The hull is 7.25" (18.5cm) long, although with the combined spear
attached to the side the blade sticks out the front a bit and extends total length to 7.75" (19.5cm). The black is much more dominant in this mode, with most of the purple folded under or inside. The front and rear fenders and treads are black plastic, but the middle third on each side is just the robot thighs (painted gunmetal). The spikes and blades of the backpack are now
front fender details, so the silver paint on them stands out, and the purple-painted sternum furnace grate is now at the center front of the
chassis. Still, that's just a matter of emphasis, nothing is really revealed in this mode, paint-wise, it's more a matter of what's being hidden (head, sides of chestplate, that sort of thing).
The turret turns smoothly, but it doesn't actually hold together very well, so tends to warp unless you're really careful turning it. Technically the barrel can elevate because it is connected by 5mm pegs and sockets, but again...the whole thing tends to warp. This really needs a piece that can connect to the forearm sockets on the underside to stabilize it. (Sadly,
none of the weapons can be used for this, it'd need to be a 3P add-on. A
rack with four 5mm pegs, pairs 46-47mm apart center to center, with each pair being 11mm apart center to center would do nicely.) The tank rolls decently
on four little wheels under the treads.
In addition to the four sockets under the turret mentioned above,
there's two usable 5mm sockets on top of each arm of the turret (one on each side is intended for the large flame effects), one on the top of each front fender, one at the rear of the side of each front fender (a bit blocked by spikes), and the cannon barrel. No 3mm stuff, and nothing on the underside
of the hull...not that tanks really need flight bases that often.
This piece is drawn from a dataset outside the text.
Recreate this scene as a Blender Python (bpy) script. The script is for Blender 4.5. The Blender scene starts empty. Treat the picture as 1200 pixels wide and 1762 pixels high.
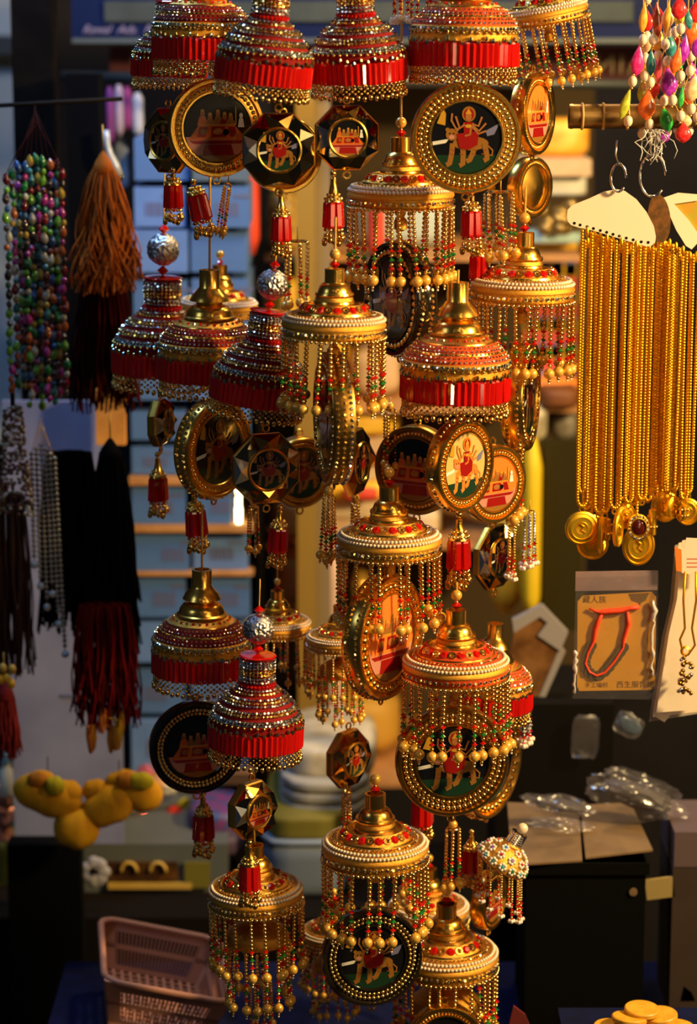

Hm, if they'd sacrificed barrel elevation and just put two more pegs on either side of the cannon, rotate the forearms inward, and the whole turret would be a lot more solid. It wouldn't even require sacrificing the flames, since they could go on the other 5mm sockets which would now be on the outer face rather than the underside. It really feels like someone just dropped
the ball on the turret design, figured it LOOKED okay and didn't bother to
make sure any part of it was actually stable. A form of WIRNIR (Worked In Renders, Not In Reality), I suppose. It can be *displayed* in tank mode, but actually playing with it is another and more frustrating matter. And yes,
now we're starting to get into, "But it's aimed at adult collectors, Dave,
not little kids!" arguments. Be that as it may, a toy that can't be played with has still failed at one of its core jobs. Transformation is a play pattern, articulation is a play pattern...not falling apart when you try to
use the articulation should be just as important. Otherwise, just go back to G1 style designs and make stable bricks. Usually when I decide I'm probably never putting a Transformer in vehicle mode again it's because the transformation is a massive hassle made worse by WIRNIR stuff, but here it's just...not really worth the couple of minutes it takes.
Overall: Good robot mode, reasonably interesting and not too frustrating transformation, but the vehicle mode stability is lacking. Also, they really should've done the "inner fire" paint effects like the Titanium Series one, pure yellow just doesn't cut it.
Dave Van Domelen, gonna test whether an orange wash is enough to do the trick, otherwise it'll be orange base and then carefully painting thin yellow lines down the middle.